Realistic Hamburger Hat and Seven Other Useless Gifts Aimed at Foodies


What happens when the hamburger on your hat looks much better than the hamburger you’re eating?

Predictably, East Village favorite gift and T-shirt store Alphabets (115 Avenue A, 212-475-7250) has been accumulating food-themed gag gifts over the last couple of years. But do you really want to give one of these to your foodie friends, who’d probably prefer a paring knife or handsome pot holder?

As a replacement for the conventional stress ball, the stress wiener doesn’t have much to offer except the chance of getting arrested on the subway if you’re seen squeezing it.

Why is the cupcake wearing an eye patch? Just wonderin’.

Meet the Lamer family. They bought the platter — even though it doesn’t look very much like bacon — and now they’re serving bacon on it. Who serves bacon on a platter?

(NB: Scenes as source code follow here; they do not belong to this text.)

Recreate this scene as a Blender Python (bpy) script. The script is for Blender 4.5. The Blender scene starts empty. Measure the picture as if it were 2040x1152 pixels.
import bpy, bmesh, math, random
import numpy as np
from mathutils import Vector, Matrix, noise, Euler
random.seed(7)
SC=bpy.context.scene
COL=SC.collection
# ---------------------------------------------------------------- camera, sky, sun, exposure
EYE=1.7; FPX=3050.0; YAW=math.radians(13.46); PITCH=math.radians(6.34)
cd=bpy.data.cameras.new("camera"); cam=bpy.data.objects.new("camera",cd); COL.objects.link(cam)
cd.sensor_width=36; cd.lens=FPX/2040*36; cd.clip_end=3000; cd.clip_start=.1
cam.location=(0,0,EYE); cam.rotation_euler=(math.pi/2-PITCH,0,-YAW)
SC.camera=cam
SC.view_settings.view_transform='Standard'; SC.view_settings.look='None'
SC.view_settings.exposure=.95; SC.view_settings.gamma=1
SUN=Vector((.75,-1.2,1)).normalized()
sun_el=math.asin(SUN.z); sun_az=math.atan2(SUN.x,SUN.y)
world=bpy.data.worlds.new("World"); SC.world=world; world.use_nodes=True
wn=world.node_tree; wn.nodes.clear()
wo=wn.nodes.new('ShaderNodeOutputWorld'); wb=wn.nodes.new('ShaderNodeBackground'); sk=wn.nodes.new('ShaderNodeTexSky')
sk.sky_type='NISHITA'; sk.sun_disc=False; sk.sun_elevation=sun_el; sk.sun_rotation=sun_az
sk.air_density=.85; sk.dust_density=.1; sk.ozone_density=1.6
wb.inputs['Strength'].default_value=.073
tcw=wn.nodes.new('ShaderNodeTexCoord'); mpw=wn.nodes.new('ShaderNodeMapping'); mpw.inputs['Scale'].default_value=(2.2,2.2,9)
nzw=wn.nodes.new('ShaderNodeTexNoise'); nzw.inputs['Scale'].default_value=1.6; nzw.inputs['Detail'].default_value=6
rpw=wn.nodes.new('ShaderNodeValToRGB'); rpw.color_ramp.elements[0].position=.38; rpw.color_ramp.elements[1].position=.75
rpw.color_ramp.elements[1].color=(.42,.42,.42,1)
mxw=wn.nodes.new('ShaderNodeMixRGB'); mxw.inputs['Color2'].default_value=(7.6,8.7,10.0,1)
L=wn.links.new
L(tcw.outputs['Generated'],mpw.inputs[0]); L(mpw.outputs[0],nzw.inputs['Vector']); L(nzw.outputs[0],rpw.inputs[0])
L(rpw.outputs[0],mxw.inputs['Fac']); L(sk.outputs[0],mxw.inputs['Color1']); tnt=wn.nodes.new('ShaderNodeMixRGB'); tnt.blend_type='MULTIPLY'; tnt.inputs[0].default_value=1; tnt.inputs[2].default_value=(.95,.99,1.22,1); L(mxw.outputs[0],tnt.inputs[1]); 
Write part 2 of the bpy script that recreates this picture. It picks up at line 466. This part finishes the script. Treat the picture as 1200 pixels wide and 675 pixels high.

For the narcissist who wants everybody to look at him in the restaurant, or the diner too lazy to twist the spaghetti up before eating it. Why not just cut it instead?

What an awful thing to spring on your OkCupid date the next morning: Serve up some toast burning with the image of the Virgin. No, quite literally burning. Next: Admit you’re a priest who has violated the vow of chastity, then hang your head and start sobbing.

How about a hot-dog purse or a cheeseburger wallet?

Why does Mr. Bacon look like a psychopathic strangler trying to do the Twist?